2. The next spring, General Dearborn laid a plan to attack York, in Upper Canada, the great depository of the British military stores. His troops, amounting to seventeen hundred men, embarked, about the middle of April, on board Commodore Chauncey's vessels, and, on the 25th, they set sail for York.

3. The army was directed by General Pike, a young man of great promise, who had requested the command as a favor. They landed at York on the 27th. As they were moving toward the garrison, a magazine exploded, which the British had prepared for the purpose, and which mortally wounded General Pike and killed about a hundred of his men.

4. General Pike did not die, however, though his head was literally crushed by the heavy stone which fell on it, till he had seen the town and all the barracks, and fortifications, and stores, and seven hundred and fifty of the enemy, in the possession of his victorious troops. The loss, in killed and wounded, was great on both sides, but greatest on the side of the Americans.

CHAP. CLXV.-1. What of Commodore Chauncey? 1. What plan was laid by Gen. eral Dearborn? 3. How was the army directed? What was the fate of General Pika and a part of his troops? 4. What did he, however, live to see? Loss on both sides'

5. Zebulon M. Pike, who lost his life in this engagement, was a native of New Jersey, and was not only well instructed, but rendered healthy and robust by active exercise. As his father had been an officer in the Revolutionary army, the son was trained to military life, and was early made a lieutenant on the western frontiers.

6. About the time when Lewis and Clarke were sent on an exploring tour up the Missouri, Lieutenant Pike, with twenty men, and provisions for four months, was sent up the Mississippi. The company set out August 5th, 1805. Instead of four months, however, they were absent nine months, exposed to almost every danger and hardship.

7. Sometimes they were wholly without food for several days together. At other times, they slept, without any covering, upon the bare ground, or upon the snow; for they were out all winter, and the season was unusually severe. Sometimes they were obliged to leave their boat and build canoes; and sometimes they carried their canoes, from place to place, on their backs.

8. Though sent to acquire information, they had no surveyor or clerk with them but Pike. He was, as he justly says of himself, at once the commanding officer, clerk, astronomer, surveyor, spy, guide, and hunter of the party. He kept his journal and drew all his sketches by the fire at night in the open air.

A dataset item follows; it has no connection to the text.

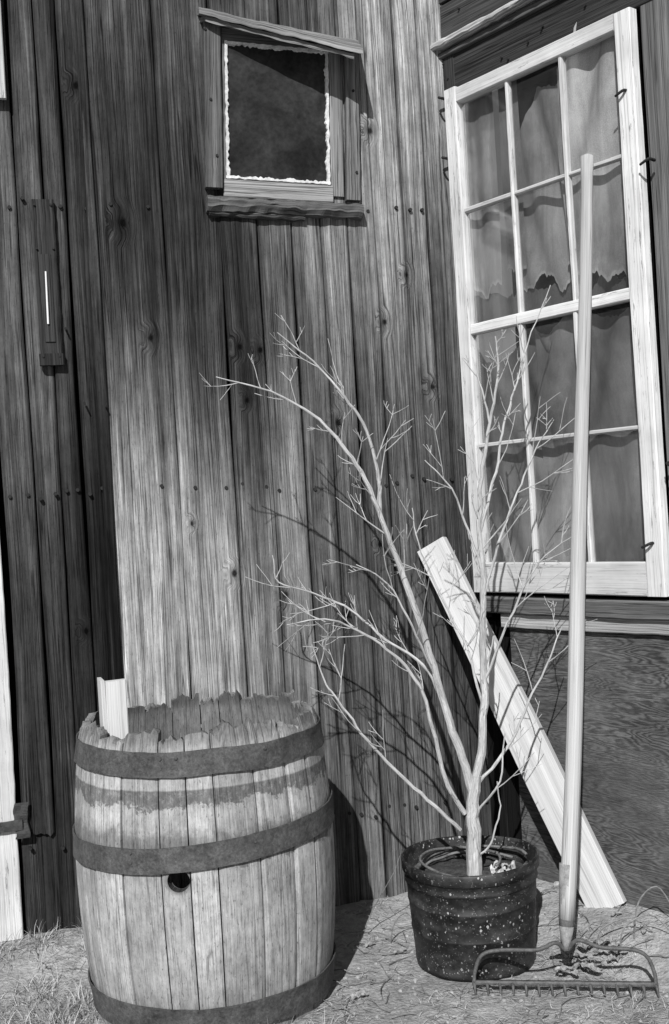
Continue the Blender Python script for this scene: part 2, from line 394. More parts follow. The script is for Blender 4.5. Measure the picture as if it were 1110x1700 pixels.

9. In two months after his return, he was sent out by General Wilkinson to obtain geographical and other information on the borders of New Mexico. Again he was out the whole winter, unprotected. All the horses belonging to the party died, and all the men, except Pike himself, were more or less frozen.

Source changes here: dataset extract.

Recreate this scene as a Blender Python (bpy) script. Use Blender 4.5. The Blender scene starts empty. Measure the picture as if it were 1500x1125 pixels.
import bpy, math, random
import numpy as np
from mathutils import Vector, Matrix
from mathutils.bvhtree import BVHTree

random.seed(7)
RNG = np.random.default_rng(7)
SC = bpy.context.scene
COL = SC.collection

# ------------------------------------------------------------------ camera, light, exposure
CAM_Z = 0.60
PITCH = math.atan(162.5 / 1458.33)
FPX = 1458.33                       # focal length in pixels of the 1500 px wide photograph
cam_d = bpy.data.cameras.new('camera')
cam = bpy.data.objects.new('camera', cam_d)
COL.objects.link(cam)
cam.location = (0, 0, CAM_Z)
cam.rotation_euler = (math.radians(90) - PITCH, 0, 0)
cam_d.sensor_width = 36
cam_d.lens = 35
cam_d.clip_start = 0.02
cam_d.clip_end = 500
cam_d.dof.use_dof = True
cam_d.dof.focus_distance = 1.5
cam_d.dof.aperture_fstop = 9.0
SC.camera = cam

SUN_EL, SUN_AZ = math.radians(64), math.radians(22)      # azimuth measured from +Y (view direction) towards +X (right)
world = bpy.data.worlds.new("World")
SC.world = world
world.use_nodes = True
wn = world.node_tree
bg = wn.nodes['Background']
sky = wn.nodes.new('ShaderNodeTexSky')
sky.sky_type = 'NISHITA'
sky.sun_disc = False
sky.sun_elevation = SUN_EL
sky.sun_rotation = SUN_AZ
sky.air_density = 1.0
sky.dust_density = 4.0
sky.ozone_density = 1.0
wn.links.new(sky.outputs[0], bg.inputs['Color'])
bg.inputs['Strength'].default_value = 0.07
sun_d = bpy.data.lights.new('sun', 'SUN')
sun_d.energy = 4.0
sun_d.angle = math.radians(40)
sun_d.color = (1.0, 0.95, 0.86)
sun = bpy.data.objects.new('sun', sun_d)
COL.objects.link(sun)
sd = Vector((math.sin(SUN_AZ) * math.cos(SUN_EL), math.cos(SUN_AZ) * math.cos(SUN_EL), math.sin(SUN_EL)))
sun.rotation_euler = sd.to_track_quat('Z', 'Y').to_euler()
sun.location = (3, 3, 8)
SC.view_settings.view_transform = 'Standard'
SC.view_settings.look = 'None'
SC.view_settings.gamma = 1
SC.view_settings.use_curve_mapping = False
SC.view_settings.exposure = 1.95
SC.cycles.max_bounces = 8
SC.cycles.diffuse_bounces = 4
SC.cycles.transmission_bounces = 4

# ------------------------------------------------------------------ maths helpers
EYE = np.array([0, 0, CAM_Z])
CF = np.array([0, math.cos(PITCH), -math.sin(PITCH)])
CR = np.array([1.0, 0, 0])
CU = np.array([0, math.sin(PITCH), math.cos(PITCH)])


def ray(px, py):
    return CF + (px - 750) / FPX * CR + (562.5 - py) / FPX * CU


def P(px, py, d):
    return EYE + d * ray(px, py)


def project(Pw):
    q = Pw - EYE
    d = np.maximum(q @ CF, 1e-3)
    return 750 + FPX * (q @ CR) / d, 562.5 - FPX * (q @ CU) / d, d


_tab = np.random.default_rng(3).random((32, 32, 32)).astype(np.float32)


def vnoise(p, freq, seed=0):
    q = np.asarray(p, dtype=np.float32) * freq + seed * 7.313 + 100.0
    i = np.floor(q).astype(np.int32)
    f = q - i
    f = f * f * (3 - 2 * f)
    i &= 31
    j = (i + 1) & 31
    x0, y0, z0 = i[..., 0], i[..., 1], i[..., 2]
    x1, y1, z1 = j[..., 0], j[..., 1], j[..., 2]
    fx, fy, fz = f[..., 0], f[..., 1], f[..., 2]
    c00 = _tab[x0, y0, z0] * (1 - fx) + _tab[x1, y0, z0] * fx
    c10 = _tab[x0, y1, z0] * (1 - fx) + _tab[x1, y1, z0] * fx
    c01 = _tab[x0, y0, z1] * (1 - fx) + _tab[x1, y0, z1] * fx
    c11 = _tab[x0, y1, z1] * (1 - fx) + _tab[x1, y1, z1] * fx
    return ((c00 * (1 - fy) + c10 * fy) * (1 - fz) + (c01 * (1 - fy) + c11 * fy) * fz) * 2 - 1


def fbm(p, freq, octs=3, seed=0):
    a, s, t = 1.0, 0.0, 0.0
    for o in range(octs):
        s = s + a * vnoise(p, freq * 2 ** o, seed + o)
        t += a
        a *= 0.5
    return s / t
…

10. But these were not all the trials to which he was exposed. Unexpectedly, they found themselves upon the banks of the Rio del Norte, within the Spanish territory. Here they were seized by a band of Spanish cavalry, and, what was worst of all, Pike's instruments and papers, except his private journal, were taken from him. The party were, however, at length all liberated, and in July, 1807, reached Natchitoches.

11. Such was the education, properly so called, of this most interesting young man, who, at the age of thirty-three, became a brigadiergeneral in the American army, and, at thirty-four, begged the favor of leading the American troops in an attack on York,* to die, like Wolfe, before Quebec, in the moment of victory.

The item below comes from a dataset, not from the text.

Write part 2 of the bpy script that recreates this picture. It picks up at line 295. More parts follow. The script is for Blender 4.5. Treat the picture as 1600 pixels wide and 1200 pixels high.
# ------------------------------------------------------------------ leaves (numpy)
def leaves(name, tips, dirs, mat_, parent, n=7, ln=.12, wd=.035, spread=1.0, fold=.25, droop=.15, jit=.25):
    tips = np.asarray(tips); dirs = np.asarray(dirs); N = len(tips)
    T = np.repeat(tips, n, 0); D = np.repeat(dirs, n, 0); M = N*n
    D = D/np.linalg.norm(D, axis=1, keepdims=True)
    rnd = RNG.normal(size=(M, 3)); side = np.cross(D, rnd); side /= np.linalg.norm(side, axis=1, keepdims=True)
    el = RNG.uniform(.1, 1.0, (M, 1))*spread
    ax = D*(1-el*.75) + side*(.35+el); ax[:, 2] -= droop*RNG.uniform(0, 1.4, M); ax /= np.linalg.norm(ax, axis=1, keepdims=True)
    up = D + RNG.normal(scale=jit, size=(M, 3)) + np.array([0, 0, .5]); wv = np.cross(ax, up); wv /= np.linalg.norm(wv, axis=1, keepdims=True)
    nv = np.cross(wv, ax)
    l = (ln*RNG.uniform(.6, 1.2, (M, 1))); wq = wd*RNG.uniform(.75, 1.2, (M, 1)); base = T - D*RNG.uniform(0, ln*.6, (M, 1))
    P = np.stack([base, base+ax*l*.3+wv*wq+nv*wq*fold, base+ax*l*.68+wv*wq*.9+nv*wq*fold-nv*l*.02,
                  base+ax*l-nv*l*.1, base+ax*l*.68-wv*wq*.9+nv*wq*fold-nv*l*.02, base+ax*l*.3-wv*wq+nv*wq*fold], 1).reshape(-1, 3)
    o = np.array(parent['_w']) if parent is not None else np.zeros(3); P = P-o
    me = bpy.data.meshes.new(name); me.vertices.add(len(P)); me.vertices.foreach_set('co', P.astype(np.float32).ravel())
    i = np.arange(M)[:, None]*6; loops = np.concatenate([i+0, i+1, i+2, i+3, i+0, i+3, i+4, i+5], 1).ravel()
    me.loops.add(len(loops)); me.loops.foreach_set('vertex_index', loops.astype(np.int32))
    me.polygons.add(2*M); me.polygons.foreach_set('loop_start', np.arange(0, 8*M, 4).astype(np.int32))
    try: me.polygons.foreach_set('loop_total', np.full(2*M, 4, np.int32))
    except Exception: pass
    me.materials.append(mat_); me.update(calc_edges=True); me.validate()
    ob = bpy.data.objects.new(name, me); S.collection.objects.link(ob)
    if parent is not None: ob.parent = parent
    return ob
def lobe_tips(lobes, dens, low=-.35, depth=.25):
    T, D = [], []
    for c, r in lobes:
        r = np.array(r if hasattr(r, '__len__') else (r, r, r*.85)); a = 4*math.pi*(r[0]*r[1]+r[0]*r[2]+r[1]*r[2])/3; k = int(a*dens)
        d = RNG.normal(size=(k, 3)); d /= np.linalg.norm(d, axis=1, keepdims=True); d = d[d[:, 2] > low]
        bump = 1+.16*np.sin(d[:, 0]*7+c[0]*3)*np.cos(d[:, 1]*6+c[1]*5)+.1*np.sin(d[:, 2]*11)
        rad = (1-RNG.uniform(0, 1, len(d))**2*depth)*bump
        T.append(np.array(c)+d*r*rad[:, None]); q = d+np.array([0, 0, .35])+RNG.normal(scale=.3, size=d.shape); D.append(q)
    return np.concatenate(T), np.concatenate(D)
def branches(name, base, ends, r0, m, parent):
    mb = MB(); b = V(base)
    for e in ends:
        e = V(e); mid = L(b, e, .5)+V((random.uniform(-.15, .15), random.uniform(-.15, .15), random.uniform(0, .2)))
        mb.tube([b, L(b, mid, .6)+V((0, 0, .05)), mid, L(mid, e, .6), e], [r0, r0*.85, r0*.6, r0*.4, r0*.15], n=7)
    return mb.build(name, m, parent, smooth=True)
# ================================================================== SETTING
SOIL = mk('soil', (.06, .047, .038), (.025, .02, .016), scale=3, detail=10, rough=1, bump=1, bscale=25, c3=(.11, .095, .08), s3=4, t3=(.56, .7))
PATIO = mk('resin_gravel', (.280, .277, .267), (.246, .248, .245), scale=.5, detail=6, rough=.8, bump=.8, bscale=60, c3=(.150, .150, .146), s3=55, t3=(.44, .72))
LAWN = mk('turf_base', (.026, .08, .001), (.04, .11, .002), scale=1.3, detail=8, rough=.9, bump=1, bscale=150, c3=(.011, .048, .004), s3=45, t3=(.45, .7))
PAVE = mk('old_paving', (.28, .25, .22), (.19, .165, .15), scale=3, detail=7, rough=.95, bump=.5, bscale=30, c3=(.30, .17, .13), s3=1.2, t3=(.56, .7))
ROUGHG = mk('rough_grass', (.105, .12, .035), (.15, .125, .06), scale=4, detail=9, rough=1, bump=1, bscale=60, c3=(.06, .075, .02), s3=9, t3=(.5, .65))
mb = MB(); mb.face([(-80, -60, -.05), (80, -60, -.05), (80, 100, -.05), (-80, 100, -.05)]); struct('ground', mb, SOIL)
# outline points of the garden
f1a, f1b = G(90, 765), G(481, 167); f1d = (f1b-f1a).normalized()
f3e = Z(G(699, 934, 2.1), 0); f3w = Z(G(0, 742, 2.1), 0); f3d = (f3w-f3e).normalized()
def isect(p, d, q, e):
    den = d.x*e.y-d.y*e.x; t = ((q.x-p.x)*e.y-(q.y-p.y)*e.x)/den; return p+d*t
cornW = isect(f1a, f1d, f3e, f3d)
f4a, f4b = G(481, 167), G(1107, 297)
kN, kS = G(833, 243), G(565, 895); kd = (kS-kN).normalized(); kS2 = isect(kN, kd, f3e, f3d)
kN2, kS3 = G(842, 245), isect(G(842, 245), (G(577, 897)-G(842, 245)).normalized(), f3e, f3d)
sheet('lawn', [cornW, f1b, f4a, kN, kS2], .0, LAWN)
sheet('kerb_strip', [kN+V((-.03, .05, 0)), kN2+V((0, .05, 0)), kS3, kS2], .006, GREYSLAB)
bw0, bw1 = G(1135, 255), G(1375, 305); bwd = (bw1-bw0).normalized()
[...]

5. What of General Pike's early life? 6. What of his expedition up the Mississippi? 7. Describe the sufferings of the men. 8. What stations were held by Pike? 9. What other expedition did he undertake? 10. What happened to the party? 11. What was Pike's age at the time of his death?

* York, sometimes called Little York, and now bearing its original Indian name of Toronto, is situated on the north-west shore of Lake Ontario, about thirty miles north of Niagara.